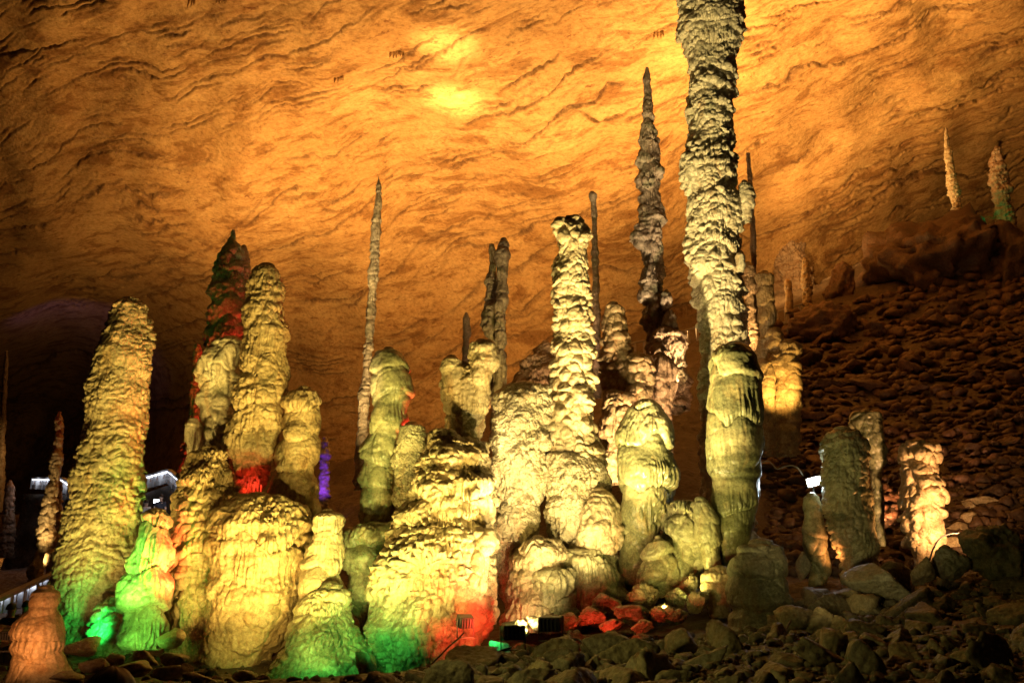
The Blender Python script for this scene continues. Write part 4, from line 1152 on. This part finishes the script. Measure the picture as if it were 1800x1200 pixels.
# spires behind
spot(520, 1225, 14.6, 661, 430, 29, 15000, (1.0, 0.68, 0.30), 12, 0.9, 0.1)
spot(1120, 1150, 15.8, 1142, 360, 30, 10000, (1.0, 0.68, 0.32), 17, 0.9, 0.1)
spot(850, 1205, 15.0, 878, 530, 31, 6000, (1.0, 0.76, 0.3), 9, 0.9, 0.1)
spot(640, 960, 25, 655, 520, 29, 4200, (1.0, 0.66, 0.28), 50, 0.8)
spot(900, 850, 27, 890, 520, 31, 1500, YEL, 60, 0.8)
spot(1120, 790, 26.5, 1150, 350, 30, 4200, (1.0, 0.72, 0.38), 50, 0.8)
spot(1215, 700, 28, 1160, 400, 30, 50, (0.3, 1.0, 0.2), 60, 0.8)
spot(1215, 760, 27, 1150, 330, 30, 4200, (1.0, 0.70, 0.36), 50, 0.8)
spot(1010, 760, 30, 1045, 500, 33, 900, (1.0, 0.55, 0.28), 60, 0.8)
spot(930, 780, 30.5, 950, 650, 34, 500, (1.0, 0.5, 0.22), 80, 0.8)
spot(1320, 640, 33, 1320, 450, 35, 900, (1.0, 0.55, 0.22), 70, 0.8)
# right
spot(1705, 950, 20.8, 1630, 870, 23, 1200, (1.0, 0.52, 0.21), 90, 0.8)
spot(1590, 960, 21.4, 1530, 860, 21.6, 170, (1.0, 0.42, 0.12), 110, 0.8)
spot(1470, 990, 21.4, 1445, 930, 22, 40, (1.0, 0.35, 0.1), 110, 0.8)
spot(1420, 1180, 13, 1490, 850, 22, 420, (1.0, 0.78, 0.3), 44, 0.8)
spot(1090, 910, 23.6, 1095, 670, 27, 3200, (1.0, 0.66, 0.30), 70, 0.8)
spot(1215, 850, 24.4, 1130, 680, 27, 900, (1.0, 0.62, 0.30), 70, 0.8)
spot(1385, 720, 28.6, 1350, 580, 31, 600, (1.0, 0.55, 0.12), 100, 0.8)
spot(276, 884, 36.5, 262, 900, 38.5, 40, (0.9, 0.95, 1.0), 120, 0.8)
spot(60, 1040, 30.5, 90, 880, 32, 420, (1.0, 0.66, 0.26), 60, 0.8)
spot(563, 890, 44.5, 568, 800, 46, 260, VIO, 80, 0.8)
spot(1500, 930, 26, 1680, 740, 36, 2400, (1.0, 0.42, 0.16), 60, 0.9)
spot(300, 1130, 10, 1500, 1150, 14, 480, (0.95, 0.80, 0.2), 70, 0.9, 0.1, 2.2)  # added unseen fill on the foreground stones, standing in for flood spill
spot(1700, 440, 58.8, 1680, 330, 60, 600, (1.0, 0.85, 0.3), 70, 0.8)

# ------------------------------------------------------------------ lamps that show
floodlight(at(818, 1118, 17.6), at(770, 1060, 19.6), 'black floodlight tilted at the foot of the great cone mound', 'lens_warm', 0.28, 0.2)
floodlight(at(902, 1140, 16.0), at(850, 1140, 17.6), 'black floodlight box throwing green light at the stones to its left', 'lens_green', 0.38, 0.24)
floodlight(at(968, 1124, 16.2), at(1050, 1085, 19), 'black floodlight box throwing red light over the cobbles', 'lens_red', 0.38, 0.24)
floodlight(at(10, 1142, 16.4), at(60, 1090, 18), 'floodlight at the left edge by the small bell stalagmite', 'lens_red', 0.20, 0.15)


def lamp_on_stake():
    p = at(1430, 846, 22.4)
    g = float(ground(p[0], p[1])[0])
    e = empty('work_lamp', (p[0], p[1], g), 'glaring white lamp on a thin stake above the low stump', 'lamp')
    hgt = p[2] - g
    bm = bmesh.new()
    bm_bar(bm, (0, 0.06, -0.1), (0, 0.06, hgt - 0.1), 0.035, 0.035)
    bm_obj('stake', bm, M['black'], e)
    d = Vector((-0.12, -0.92, -0.12)).normalized()
    rot = d.to_track_quat('Y', 'Z').to_matrix() @ Matrix.Rotation(0.22, 3, 'Y')
    bm = bmesh.new(); bm_box(bm, 0, 0, hgt, 0.36, 0.12, 0.23, rot, 0.02); bm_obj('housing', bm, M['concrete'], e)
    bm = bmesh.new(); c = rot @ Vector((0, 0.075, 0)); bm_box(bm, c.x, c.y, hgt + c.z, 0.32, 0.012, 0.19, rot, 0.004); bm_obj('lens', bm, M['lens_white'], e)
    ld = bpy.data.lights.new('lamp', 'SPOT'); ld.energy = 36; ld.color = (0.82, 0.96, 1.0); ld.spot_size = R(150); ld.spot_blend = 0.8; ld.shadow_soft_size = 0.1
    o = bpy.data.objects.new('lamp', ld); COL.objects.link(o); o.parent = e
    o.location = (c.x * 3, c.y * 3, hgt + c.z * 3)
    o.rotation_euler = d.to_track_quat('-Z', 'Y').to_euler()


lamp_on_stake()


def cable(pix, rad, mat, label, on_ground=False):
    pts = []
    for (px, py, Y) in pix:
        a = at(px, py, Y)
        if on_ground:
            a[2] = max(a[2], ground(a[0], a[1])[0] + 0.03)
        pts.append(a)
    P = spline(pts, 60)
    o = link('cable', tube_mesh('cable', P, rad, 7), M[mat])
    return tag(o, label, 'cable')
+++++
### TASK TO CARRY OUT:
Repeat the data above exactly, but not the pictures.

### TASK ANSWER:
The Blender Python script for this scene continues. Write part 4, from line 1152 on. This part finishes the script. Measure the picture as if it were 1800x1200 pixels.
# spires behind
spot(520, 1225, 14.6, 661, 430, 29, 15000, (1.0, 0.68, 0.30), 12, 0.9, 0.1)
spot(1120, 1150, 15.8, 1142, 360, 30, 10000, (1.0, 0.68, 0.32), 17, 0.9, 0.1)
spot(850, 1205, 15.0, 878, 530, 31, 6000, (1.0, 0.76, 0.3), 9, 0.9, 0.1)
spot(640, 960, 25, 655, 520, 29, 4200, (1.0, 0.66, 0.28), 50, 0.8)
spot(900, 850, 27, 890, 520, 31, 1500, YEL, 60, 0.8)
spot(1120, 790, 26.5, 1150, 350, 30, 4200, (1.0, 0.72, 0.38), 50, 0.8)
spot(1215, 700, 28, 1160, 400, 30, 50, (0.3, 1.0, 0.2), 60, 0.8)
spot(1215, 760, 27, 1150, 330, 30, 4200, (1.0, 0.70, 0.36), 50, 0.8)
spot(1010, 760, 30, 1045, 500, 33, 900, (1.0, 0.55, 0.28), 60, 0.8)
spot(930, 780, 30.5, 950, 650, 34, 500, (1.0, 0.5, 0.22), 80, 0.8)
spot(1320, 640, 33, 1320, 450, 35, 900, (1.0, 0.55, 0.22), 70, 0.8)
# right
spot(1705, 950, 20.8, 1630, 870, 23, 1200, (1.0, 0.52, 0.21), 90, 0.8)
spot(1590, 960, 21.4, 1530, 860, 21.6, 170, (1.0, 0.42, 0.12), 110, 0.8)
spot(1470, 990, 21.4, 1445, 930, 22, 40, (1.0, 0.35, 0.1), 110, 0.8)
spot(1420, 1180, 13, 1490, 850, 22, 420, (1.0, 0.78, 0.3), 44, 0.8)
spot(1090, 910, 23.6, 1095, 670, 27, 3200, (1.0, 0.66, 0.30), 70, 0.8)
spot(1215, 850, 24.4, 1130, 680, 27, 900, (1.0, 0.62, 0.30), 70, 0.8)
spot(1385, 720, 28.6, 1350, 580, 31, 600, (1.0, 0.55, 0.12), 100, 0.8)
spot(276, 884, 36.5, 262, 900, 38.5, 40, (0.9, 0.95, 1.0), 120, 0.8)
spot(60, 1040, 30.5, 90, 880, 32, 420, (1.0, 0.66, 0.26), 60, 0.8)
spot(563, 890, 44.5, 568, 800, 46, 260, VIO, 80, 0.8)
spot(1500, 930, 26, 1680, 740, 36, 2400, (1.0, 0.42, 0.16), 60, 0.9)
spot(300, 1130, 10, 1500, 1150, 14, 480, (0.95, 0.80, 0.2), 70, 0.9, 0.1, 2.2)  # added unseen fill on the foreground stones, standing in for flood spill
spot(1700, 440, 58.8, 1680, 330, 60, 600, (1.0, 0.85, 0.3), 70, 0.8)

# ------------------------------------------------------------------ lamps that show
floodlight(at(818, 1118, 17.6), at(770, 1060, 19.6), 'black floodlight tilted at the foot of the great cone mound', 'lens_warm', 0.28, 0.2)
floodlight(at(902, 1140, 16.0), at(850, 1140, 17.6), 'black floodlight box throwing green light at the stones to its left', 'lens_green', 0.38, 0.24)
floodlight(at(968, 1124, 16.2), at(1050, 1085, 19), 'black floodlight box throwing red light over the cobbles', 'lens_red', 0.38, 0.24)
floodlight(at(10, 1142, 16.4), at(60, 1090, 18), 'floodlight at the left edge by the small bell stalagmite', 'lens_red', 0.20, 0.15)


def lamp_on_stake():
    p = at(1430, 846, 22.4)
    g = float(ground(p[0], p[1])[0])
    e = empty('work_lamp', (p[0], p[1], g), 'glaring white lamp on a thin stake above the low stump', 'lamp')
    hgt = p[2] - g
    bm = bmesh.new()
    bm_bar(bm, (0, 0.06, -0.1), (0, 0.06, hgt - 0.1), 0.035, 0.035)
    bm_obj('stake', bm, M['black'], e)
    d = Vector((-0.12, -0.92, -0.12)).normalized()
    rot = d.to_track_quat('Y', 'Z').to_matrix() @ Matrix.Rotation(0.22, 3, 'Y')
    bm = bmesh.new(); bm_box(bm, 0, 0, hgt, 0.36, 0.12, 0.23, rot, 0.02); bm_obj('housing', bm, M['concrete'], e)
    bm = bmesh.new(); c = rot @ Vector((0, 0.075, 0)); bm_box(bm, c.x, c.y, hgt + c.z, 0.32, 0.012, 0.19, rot, 0.004); bm_obj('lens', bm, M['lens_white'], e)
    ld = bpy.data.lights.new('lamp', 'SPOT'); ld.energy = 36; ld.color = (0.82, 0.96, 1.0); ld.spot_size = R(150); ld.spot_blend = 0.8; ld.shadow_soft_size = 0.1
    o = bpy.data.objects.new('lamp', ld); COL.objects.link(o); o.parent = e
    o.location = (c.x * 3, c.y * 3, hgt + c.z * 3)
    o.rotation_euler = d.to_track_quat('-Z', 'Y').to_euler()


lamp_on_stake()


def cable(pix, rad, mat, label, on_ground=False):
    pts = []
    for (px, py, Y) in pix:
        a = at(px, py, Y)
        if on_ground:
            a[2] = max(a[2], ground(a[0], a[1])[0] + 0.03)
        pts.append(a)
    P = spline(pts, 60)
    o = link('cable', tube_mesh('cable', P, rad, 7), M[mat])
    return tag(o, label, 'cable')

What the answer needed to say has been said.